Początek inwazji to był dla mnie szok – przez pierwsze dwa dni nie wiedziałem, czy chodzę po ziemi czy nad ziemią. W głowie nie mieściło mi się w głowie, że w XXI wieku, prawie w sercu Europy, ktoś pozwala sobie na to, by wejść ze swoją armią w granice innego państwa z zamiarem wprowadzenia swoich porządków. Mało kto wierzył, że ta wojna wybuchnie i że na dodatek potrwa tak długo. Po mniej więcej tygodniu arcybiskup Stanisław Gądecki zwołał stałą radę Episkopatu. Nie jestem jej członkiem, ale zaproszono mnie wówczas na to spotkanie. Była poważna dyskusja na temat tego, jak Kościół ma zareagować i w jaki sposób ma się przygotować na napływ uchodźców z Ukrainy. Powiedziałem wtedy, że wojna nie potrwa długo, bo z tego co widzę, tylko kilka tysięcy osób przeszło przez granicę – to były dopiero pierwsze dni. Wtedy też arcybiskup Marek Jędraszewski sprostował moje słowa i powiedział, że przeszło już ponad 50 tysięcy uchodźców. Zaczął się wtedy poważny exodus Ukraińców do Polski, do Słowacji, Węgier itd. Nie spodziewałem się, że ta ucieczka przybierze takie rozmiary.

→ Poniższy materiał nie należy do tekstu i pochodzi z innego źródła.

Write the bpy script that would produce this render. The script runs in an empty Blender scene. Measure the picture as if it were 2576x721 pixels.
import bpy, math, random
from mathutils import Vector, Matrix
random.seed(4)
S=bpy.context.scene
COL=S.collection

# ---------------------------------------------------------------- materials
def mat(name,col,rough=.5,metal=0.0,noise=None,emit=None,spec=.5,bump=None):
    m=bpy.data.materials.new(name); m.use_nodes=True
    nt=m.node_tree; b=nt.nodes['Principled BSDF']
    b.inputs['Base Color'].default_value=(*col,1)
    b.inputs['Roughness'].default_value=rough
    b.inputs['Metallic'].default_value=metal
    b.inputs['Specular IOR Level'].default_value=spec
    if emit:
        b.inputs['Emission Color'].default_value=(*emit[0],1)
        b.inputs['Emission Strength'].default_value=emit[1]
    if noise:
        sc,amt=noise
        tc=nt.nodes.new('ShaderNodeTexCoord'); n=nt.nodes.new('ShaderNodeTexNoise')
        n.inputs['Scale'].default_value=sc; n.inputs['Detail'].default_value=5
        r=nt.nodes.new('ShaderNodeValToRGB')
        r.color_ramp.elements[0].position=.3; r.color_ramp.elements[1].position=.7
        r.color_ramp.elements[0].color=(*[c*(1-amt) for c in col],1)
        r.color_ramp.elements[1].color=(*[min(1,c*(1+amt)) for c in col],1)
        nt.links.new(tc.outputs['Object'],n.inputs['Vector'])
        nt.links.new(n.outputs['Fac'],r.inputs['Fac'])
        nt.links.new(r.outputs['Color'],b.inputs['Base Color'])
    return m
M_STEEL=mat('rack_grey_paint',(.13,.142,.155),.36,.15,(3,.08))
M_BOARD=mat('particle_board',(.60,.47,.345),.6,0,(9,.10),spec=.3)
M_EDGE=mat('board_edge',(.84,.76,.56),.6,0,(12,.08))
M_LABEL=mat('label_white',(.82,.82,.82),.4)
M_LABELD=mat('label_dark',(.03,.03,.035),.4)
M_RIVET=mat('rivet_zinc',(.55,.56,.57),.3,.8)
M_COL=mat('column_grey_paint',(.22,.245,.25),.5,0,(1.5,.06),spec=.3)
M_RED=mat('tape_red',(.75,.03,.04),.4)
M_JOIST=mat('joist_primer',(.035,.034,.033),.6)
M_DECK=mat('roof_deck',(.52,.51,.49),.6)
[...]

Kiedy ksiądz poczuł to namacalnie i zrozumiał rzeczywisty rozmiar zdarzeń?
Razem z księdzem kanclerzem poszliśmy na dworzec kolejowy i do centrum pomocy humanitarnej przy ulicy Lwowskiej w Przemyślu. Pojechaliśmy na granicę, gdzie zobaczyliśmy ogrom tych ludzi i skalę ich tragedii. To było mniej więcej w drugim tygodniu wojny. W pierwszych dniach mieliśmy nadzieję, że to nie potrwa długo, ale zobaczyliśmy, że to nie są żarty. Jak zobaczyłem Przemyśl, który stał się miastem nieprzejezdnym, gdzie zaczęło brakować benzyny na stacjach, to pomyślałem, że widzę koniec świata. To się z czasem uspokoiło, miasto zostało „odblokowane" i zorganizowano centra pomocy humanitarnej. Po pierwszej fali uchodźców uciekających do rodzin i znajomych, którzy już wcześniej byli w Polsce – zaczęła się gehenna. Druga fala uchodźców to ludzie, którzy naprawdę potrzebują naszej pomocy. Ludzie, którzy uciekali z bombardowanych i niszczonych przez wojska rosyjskie miast. Pierwsza fala uchodźców była przede wszystkim spowodowana strachem przed wojną, ale nie mieli oni jeszcze pojęcia, jaka ta wojna będzie. Każdy kto przyjeżdżał do Przemyśla, sądził, że przybędzie tu na tydzień czy dwa, a potem wróci do domu.